**DATA SECTION**
┌──

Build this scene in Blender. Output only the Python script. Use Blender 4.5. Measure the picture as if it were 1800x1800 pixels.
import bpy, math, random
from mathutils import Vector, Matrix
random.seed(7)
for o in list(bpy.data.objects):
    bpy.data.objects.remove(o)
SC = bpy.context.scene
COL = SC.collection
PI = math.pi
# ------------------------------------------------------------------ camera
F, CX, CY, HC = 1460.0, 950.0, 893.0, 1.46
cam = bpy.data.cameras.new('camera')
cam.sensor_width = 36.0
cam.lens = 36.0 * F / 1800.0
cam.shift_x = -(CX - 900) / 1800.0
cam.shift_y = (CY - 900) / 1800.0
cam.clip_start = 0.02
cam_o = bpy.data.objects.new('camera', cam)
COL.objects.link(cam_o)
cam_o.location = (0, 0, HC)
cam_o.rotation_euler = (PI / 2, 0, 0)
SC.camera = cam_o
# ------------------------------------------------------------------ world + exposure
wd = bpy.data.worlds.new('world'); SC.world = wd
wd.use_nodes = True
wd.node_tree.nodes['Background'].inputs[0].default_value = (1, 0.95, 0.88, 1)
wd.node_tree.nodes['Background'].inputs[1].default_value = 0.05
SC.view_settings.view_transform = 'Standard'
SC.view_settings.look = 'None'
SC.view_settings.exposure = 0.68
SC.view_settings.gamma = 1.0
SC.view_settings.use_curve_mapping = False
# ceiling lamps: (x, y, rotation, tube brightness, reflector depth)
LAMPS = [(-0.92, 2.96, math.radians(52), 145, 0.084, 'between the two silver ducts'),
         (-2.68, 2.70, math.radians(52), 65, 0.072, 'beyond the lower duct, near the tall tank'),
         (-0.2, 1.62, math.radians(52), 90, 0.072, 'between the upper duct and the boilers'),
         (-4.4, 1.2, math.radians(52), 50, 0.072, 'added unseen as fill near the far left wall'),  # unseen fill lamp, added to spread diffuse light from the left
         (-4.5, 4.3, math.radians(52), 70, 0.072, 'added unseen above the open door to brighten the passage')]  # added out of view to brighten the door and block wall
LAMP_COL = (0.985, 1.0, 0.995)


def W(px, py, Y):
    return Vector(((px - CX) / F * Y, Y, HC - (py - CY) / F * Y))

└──

**INSTRUCTIONS TO FOLLOW**
Extract the complete listing above, reproducing each line exactly.

**EXERCISE OUTPUT**
Build this scene in Blender. Output only the Python script. Use Blender 4.5. Measure the picture as if it were 1800x1800 pixels.
import bpy, math, random
from mathutils import Vector, Matrix
random.seed(7)
for o in list(bpy.data.objects):
    bpy.data.objects.remove(o)
SC = bpy.context.scene
COL = SC.collection
PI = math.pi
# ------------------------------------------------------------------ camera
F, CX, CY, HC = 1460.0, 950.0, 893.0, 1.46
cam = bpy.data.cameras.new('camera')
cam.sensor_width = 36.0
cam.lens = 36.0 * F / 1800.0
cam.shift_x = -(CX - 900) / 1800.0
cam.shift_y = (CY - 900) / 1800.0
cam.clip_start = 0.02
cam_o = bpy.data.objects.new('camera', cam)
COL.objects.link(cam_o)
cam_o.location = (0, 0, HC)
cam_o.rotation_euler = (PI / 2, 0, 0)
SC.camera = cam_o
# ------------------------------------------------------------------ world + exposure
wd = bpy.data.worlds.new('world'); SC.world = wd
wd.use_nodes = True
wd.node_tree.nodes['Background'].inputs[0].default_value = (1, 0.95, 0.88, 1)
wd.node_tree.nodes['Background'].inputs[1].default_value = 0.05
SC.view_settings.view_transform = 'Standard'
SC.view_settings.look = 'None'
SC.view_settings.exposure = 0.68
SC.view_settings.gamma = 1.0
SC.view_settings.use_curve_mapping = False
# ceiling lamps: (x, y, rotation, tube brightness, reflector depth)
LAMPS = [(-0.92, 2.96, math.radians(52), 145, 0.084, 'between the two silver ducts'),
         (-2.68, 2.70, math.radians(52), 65, 0.072, 'beyond the lower duct, near the tall tank'),
         (-0.2, 1.62, math.radians(52), 90, 0.072, 'between the upper duct and the boilers'),
         (-4.4, 1.2, math.radians(52), 50, 0.072, 'added unseen as fill near the far left wall'),  # unseen fill lamp, added to spread diffuse light from the left
         (-4.5, 4.3, math.radians(52), 70, 0.072, 'added unseen above the open door to brighten the passage')]  # added out of view to brighten the door and block wall
LAMP_COL = (0.985, 1.0, 0.995)


def W(px, py, Y):
    return Vector(((px - CX) / F * Y, Y, HC - (py - CY) / F * Y))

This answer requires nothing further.